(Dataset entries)

|---|

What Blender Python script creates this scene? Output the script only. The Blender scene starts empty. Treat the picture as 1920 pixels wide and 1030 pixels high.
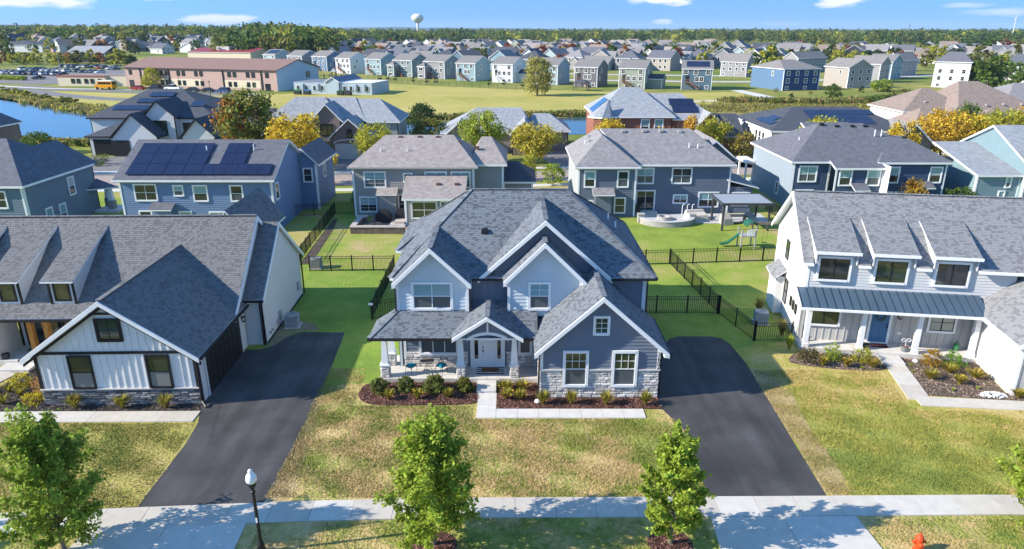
import bpy, math, random
import numpy as np
from mathutils import Vector, Matrix

R = random.Random(11)
NP = np.random.RandomState(5)
SC = bpy.context.scene
COL = SC.collection
rad = math.radians

# ------------------------------------------------------------------ camera, sky, sun, exposure
CAM_H, PITCH, FOC = 18.0, rad(19.5), 1302.0
cd = bpy.data.cameras.new('camera')
cam = bpy.data.objects.new('camera', cd)
COL.objects.link(cam)
cam.location = (0, 0, CAM_H)
cam.rotation_euler = (rad(90) - PITCH, 0, 0)
cd.sensor_width = 36.0
cd.lens = 36.0 * FOC / 1920.0
cd.clip_start, cd.clip_end = 0.5, 30000
SC.camera = cam

SUN_DIR = Vector((1.0, 0.19, -0.55)).normalized()          # the way the light travels
SUN_EL = math.asin(-SUN_DIR.z)
SUN_ROT = math.atan2(-SUN_DIR.x, -SUN_DIR.y) % (2 * math.pi)
W = bpy.data.worlds.new('World')
SC.world = W
W.use_nodes = True


def build_sky():
    nt = W.node_tree
    nt.nodes.clear()
    N, L = nt.nodes.new, nt.links.new
    out, bg = N('ShaderNodeOutputWorld'), N('ShaderNodeBackground')
    sky = N('ShaderNodeTexSky')
    sky.sky_type = 'NISHITA'
    sky.sun_disc = False
    sky.sun_elevation, sky.sun_rotation = SUN_EL, SUN_ROT
    sky.air_density, sky.dust_density, sky.ozone_density = 1.0, 0.0, 2.0
    sky.altitude = 250
    bg.inputs['Strength'].default_value = 0.15
    tc = N('ShaderNodeTexCoord')
    sep = N('ShaderNodeSeparateXYZ')
    L(tc.outputs['Generated'], sep.inputs[0])

    def math_(op, a, b=None, clamp=False):
        n = N('ShaderNodeMath')
        n.operation = op
        n.use_clamp = clamp
        for i, v in enumerate((a, b)):
            if v is None:
                continue
            if isinstance(v, (int, float)):
                n.inputs[i].default_value = v
            else:
                L(v, n.inputs[i])
        return n.outputs[0]
    az = math_('ARCTAN2', sep.outputs['X'], sep.outputs['Y'])
    el = math_('ARCSINE', sep.outputs['Z'])
    noi = N('ShaderNodeTexNoise')
    mp = N('ShaderNodeMapping')
    mp.inputs['Scale'].default_value = (30, 30, 110)
    L(tc.outputs['Generated'], mp.inputs[0])
    L(mp.outputs[0], noi.inputs['Vector'])
    noi.inputs['Scale'].default_value = 1.0
    noi.inputs['Detail'].default_value = 6
    nz = math_('MULTIPLY', math_('SUBTRACT', noi.outputs[0], 0.5), 2.6)
    total = None
    # fair-weather clouds: azimuth, elevation (rad), half sizes, brightness
    for a0, e0, w, h, s in ((-.372, .0105, .052, .0075, 1), (-.59, .032, .115, .0135, 1), (-.47, .040, .09, .008, .9),
                            (.203, .037, .045, .009, 1), (.168, .0355, .018, .007, .7), (.203, .0085, .016, .0035, .8), (.418, .0345, .036, .010, 1),
                            (.585, .018, .055, .005, .55), (.55, .025, .03, .004, .5), (.345, .006, .03, .004, .4),
                            (-1.2, .08, .2, .03, 1), (1.3, .07, .25, .03, 1), (2.3, .10, .3, .04, 1), (-2.4, .12, .3, .05, 1), (3.0, .07, .2, .03, 1)):
        da = math_('DIVIDE', math_('SUBTRACT', az, a0), w)
        de = math_('DIVIDE', math_('SUBTRACT', el, e0), h)
        d = math_('SQRT', math_('ADD', math_('MULTIPLY', da, da), math_('MULTIPLY', de, de)))
        m = math_('MULTIPLY', math_('ADD', math_('SUBTRACT', 1.0, d), math_('MULTIPLY', nz, 0.7)), 2.1 * s, clamp=True)
        m = math_('MULTIPLY', m, s, clamp=True)
        total = m if total is None else math_('MAXIMUM', total, m)
    mix = N('ShaderNodeMixRGB')
    mix.inputs[2].default_value = (3.9, 3.85, 4.1, 1)
    L(math_('MULTIPLY', total, 0.92), mix.inputs[0])
    tint = N('ShaderNodeMixRGB')
    tint.blend_type = 'MULTIPLY'
    tint.inputs[0].default_value = 1.0
    tint.inputs[2].default_value = (0.80, 1.14, 1.30, 1)
    # a very clear day: the horizon keeps the blue that stands some way above it
    lift, off_ = N('ShaderNodeVectorMath'), N('ShaderNodeVectorMath')
    lift.operation, off_.operation = 'MULTIPLY', 'ADD'
    lift.inputs[1].default_value, off_.inputs[1].default_value = (1, 1, .6), (0, 0, .48)
    L(tc.outputs['Generated'], lift.inputs[0])
    L(lift.outputs[0], off_.inputs[0])
    L(off_.outputs[0], sky.inputs['Vector'])
    L(sky.outputs[0], tint.inputs[1])
    L(tint.outputs[0], mix.inputs[1])
    L(mix.outputs[0], bg.inputs['Color'])
    L(bg.outputs[0], out.inputs['Surface'])


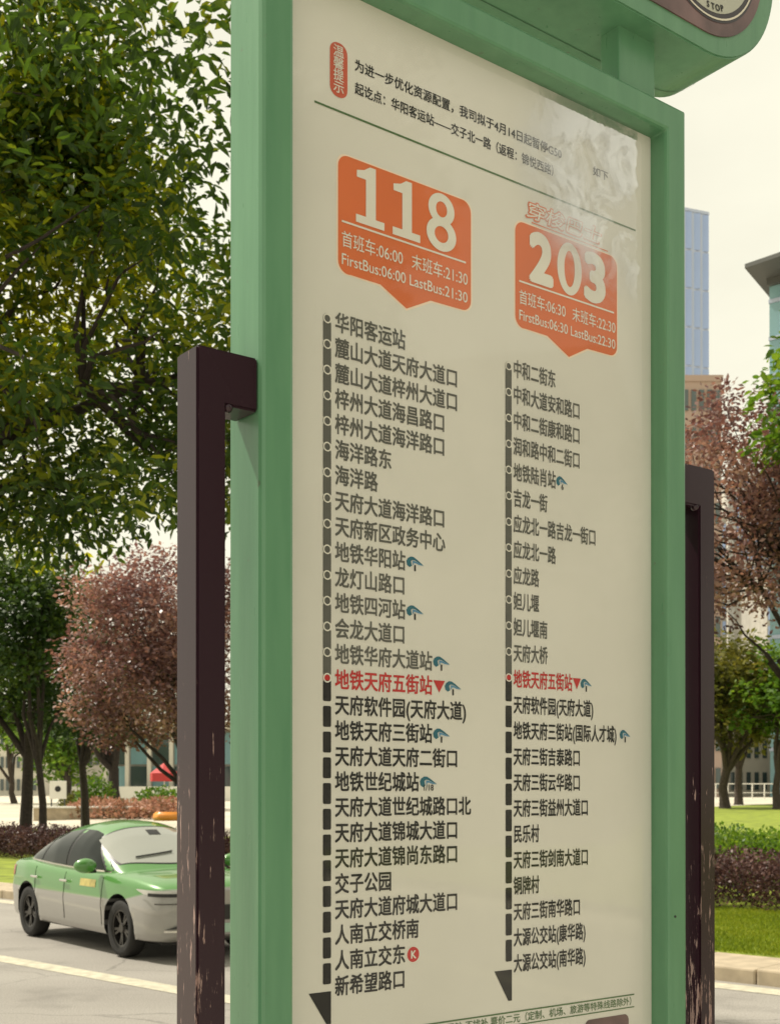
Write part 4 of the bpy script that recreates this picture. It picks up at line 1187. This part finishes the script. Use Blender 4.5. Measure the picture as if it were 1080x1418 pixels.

|---|

§ **THE TASK**:
Give again, please, precisely the lines that begin the records and run through the line with "from mathutils import Vector, Matrix" in it, keeping both end lines and dropping any pictures.

§ **RESPONSE**:
What Blender Python script creates this scene? Output the script only. The Blender scene starts empty. Treat the picture as 1920 pixels wide and 1030 pixels high.
import bpy, math, random
import numpy as np
from mathutils import Vector, Matrix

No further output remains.